Return verbatim all lines from the first one in the records to the line with "R = math.radians", both ends kept.

Extracted entries:

——

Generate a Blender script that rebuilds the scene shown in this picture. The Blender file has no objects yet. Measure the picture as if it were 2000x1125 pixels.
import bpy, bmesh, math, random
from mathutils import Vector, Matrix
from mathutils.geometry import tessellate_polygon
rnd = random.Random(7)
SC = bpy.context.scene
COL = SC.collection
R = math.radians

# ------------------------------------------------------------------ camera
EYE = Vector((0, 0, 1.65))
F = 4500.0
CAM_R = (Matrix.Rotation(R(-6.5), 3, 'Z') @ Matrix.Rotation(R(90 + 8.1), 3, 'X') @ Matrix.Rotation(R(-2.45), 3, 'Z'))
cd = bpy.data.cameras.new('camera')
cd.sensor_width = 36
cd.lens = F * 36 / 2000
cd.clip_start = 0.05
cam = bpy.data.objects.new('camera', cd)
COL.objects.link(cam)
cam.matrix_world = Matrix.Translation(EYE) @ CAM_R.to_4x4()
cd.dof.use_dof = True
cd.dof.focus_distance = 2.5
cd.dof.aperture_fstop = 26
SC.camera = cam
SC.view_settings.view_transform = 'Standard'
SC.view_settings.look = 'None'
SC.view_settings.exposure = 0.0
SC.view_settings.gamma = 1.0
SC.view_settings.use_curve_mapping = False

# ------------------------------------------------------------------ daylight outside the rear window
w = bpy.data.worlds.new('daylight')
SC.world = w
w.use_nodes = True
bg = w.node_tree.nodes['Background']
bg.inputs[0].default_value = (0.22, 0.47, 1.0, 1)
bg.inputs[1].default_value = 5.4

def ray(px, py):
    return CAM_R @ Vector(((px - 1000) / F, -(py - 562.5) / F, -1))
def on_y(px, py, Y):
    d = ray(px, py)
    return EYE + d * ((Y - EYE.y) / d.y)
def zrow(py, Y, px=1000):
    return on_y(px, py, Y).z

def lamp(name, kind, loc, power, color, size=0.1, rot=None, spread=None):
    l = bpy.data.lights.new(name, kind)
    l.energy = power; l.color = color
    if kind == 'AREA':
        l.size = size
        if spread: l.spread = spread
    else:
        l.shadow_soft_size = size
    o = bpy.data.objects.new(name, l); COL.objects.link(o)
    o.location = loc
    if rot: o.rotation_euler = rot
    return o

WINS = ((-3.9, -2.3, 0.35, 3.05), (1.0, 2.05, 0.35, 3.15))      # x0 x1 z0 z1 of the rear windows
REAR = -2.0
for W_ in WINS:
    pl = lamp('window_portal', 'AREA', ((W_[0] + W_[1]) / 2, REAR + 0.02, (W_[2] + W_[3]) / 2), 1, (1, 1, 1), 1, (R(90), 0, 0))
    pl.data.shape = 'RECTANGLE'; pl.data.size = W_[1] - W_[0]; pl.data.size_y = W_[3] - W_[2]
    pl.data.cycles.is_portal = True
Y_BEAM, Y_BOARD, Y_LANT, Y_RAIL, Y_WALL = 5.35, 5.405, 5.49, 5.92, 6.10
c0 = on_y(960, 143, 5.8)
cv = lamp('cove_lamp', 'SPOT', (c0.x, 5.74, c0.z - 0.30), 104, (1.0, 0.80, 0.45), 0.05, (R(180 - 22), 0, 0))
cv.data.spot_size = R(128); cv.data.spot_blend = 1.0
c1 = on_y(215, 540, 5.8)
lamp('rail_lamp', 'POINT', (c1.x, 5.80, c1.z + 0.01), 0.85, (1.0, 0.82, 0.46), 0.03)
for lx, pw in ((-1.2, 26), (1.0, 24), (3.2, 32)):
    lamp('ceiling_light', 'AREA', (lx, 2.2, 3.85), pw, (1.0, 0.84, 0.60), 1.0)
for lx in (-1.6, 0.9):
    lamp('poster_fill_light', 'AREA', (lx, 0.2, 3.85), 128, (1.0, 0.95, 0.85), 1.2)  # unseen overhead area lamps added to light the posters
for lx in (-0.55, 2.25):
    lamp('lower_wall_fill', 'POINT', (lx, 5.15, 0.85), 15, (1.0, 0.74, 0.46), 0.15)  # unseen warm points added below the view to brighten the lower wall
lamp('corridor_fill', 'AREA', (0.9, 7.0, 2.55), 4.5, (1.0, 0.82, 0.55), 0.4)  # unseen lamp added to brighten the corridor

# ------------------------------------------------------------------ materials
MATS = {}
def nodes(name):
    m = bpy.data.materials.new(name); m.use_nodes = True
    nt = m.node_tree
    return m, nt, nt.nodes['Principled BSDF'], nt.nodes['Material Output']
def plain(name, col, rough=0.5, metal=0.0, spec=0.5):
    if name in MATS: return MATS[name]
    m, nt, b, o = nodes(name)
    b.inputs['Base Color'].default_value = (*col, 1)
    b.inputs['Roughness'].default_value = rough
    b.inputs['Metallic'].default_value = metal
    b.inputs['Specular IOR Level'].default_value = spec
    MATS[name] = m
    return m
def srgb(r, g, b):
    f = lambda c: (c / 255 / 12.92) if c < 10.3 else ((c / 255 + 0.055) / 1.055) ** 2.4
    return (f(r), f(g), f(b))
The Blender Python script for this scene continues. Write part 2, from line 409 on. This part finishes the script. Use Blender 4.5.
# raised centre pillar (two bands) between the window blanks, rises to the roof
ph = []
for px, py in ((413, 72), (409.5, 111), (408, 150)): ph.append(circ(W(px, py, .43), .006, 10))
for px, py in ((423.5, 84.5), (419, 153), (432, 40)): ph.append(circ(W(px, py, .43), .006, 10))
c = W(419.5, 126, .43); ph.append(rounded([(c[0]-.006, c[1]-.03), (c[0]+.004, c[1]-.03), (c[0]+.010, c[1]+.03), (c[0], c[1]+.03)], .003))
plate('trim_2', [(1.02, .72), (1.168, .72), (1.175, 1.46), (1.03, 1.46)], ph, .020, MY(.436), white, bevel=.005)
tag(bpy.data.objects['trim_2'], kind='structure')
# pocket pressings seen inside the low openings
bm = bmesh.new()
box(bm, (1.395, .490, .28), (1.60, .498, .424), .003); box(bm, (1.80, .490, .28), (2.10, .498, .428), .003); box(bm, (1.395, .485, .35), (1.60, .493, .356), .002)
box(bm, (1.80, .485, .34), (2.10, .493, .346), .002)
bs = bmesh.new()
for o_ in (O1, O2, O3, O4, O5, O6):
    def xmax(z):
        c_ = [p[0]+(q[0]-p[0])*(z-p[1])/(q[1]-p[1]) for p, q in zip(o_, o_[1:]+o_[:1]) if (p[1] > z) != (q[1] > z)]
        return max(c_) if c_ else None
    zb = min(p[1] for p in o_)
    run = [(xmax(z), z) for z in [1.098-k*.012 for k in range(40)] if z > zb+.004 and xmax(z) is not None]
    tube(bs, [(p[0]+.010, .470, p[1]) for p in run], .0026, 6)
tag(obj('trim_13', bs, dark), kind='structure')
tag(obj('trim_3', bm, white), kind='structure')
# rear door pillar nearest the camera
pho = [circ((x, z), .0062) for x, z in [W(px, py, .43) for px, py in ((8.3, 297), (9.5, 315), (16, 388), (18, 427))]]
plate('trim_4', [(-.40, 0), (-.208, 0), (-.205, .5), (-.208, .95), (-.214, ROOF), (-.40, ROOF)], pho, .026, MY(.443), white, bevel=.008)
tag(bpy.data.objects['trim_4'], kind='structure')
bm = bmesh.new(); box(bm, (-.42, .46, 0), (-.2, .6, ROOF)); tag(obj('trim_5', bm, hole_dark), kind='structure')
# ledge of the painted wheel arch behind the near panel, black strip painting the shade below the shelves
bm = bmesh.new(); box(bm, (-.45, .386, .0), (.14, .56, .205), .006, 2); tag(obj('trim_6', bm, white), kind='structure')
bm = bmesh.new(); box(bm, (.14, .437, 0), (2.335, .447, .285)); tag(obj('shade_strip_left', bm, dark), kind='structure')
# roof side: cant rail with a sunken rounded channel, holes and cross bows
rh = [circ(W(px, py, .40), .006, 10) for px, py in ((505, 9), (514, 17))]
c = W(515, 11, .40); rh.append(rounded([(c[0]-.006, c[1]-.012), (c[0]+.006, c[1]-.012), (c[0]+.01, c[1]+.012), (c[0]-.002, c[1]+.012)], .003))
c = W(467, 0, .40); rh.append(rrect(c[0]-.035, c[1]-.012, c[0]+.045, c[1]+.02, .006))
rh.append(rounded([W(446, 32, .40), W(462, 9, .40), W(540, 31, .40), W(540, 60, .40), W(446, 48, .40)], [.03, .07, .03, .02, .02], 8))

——

The completed task:
Generate a Blender script that rebuilds the scene shown in this picture. The Blender file has no objects yet. Measure the picture as if it were 2000x1125 pixels.
import bpy, bmesh, math, random
from mathutils import Vector, Matrix
from mathutils.geometry import tessellate_polygon
rnd = random.Random(7)
SC = bpy.context.scene
COL = SC.collection
R = math.radians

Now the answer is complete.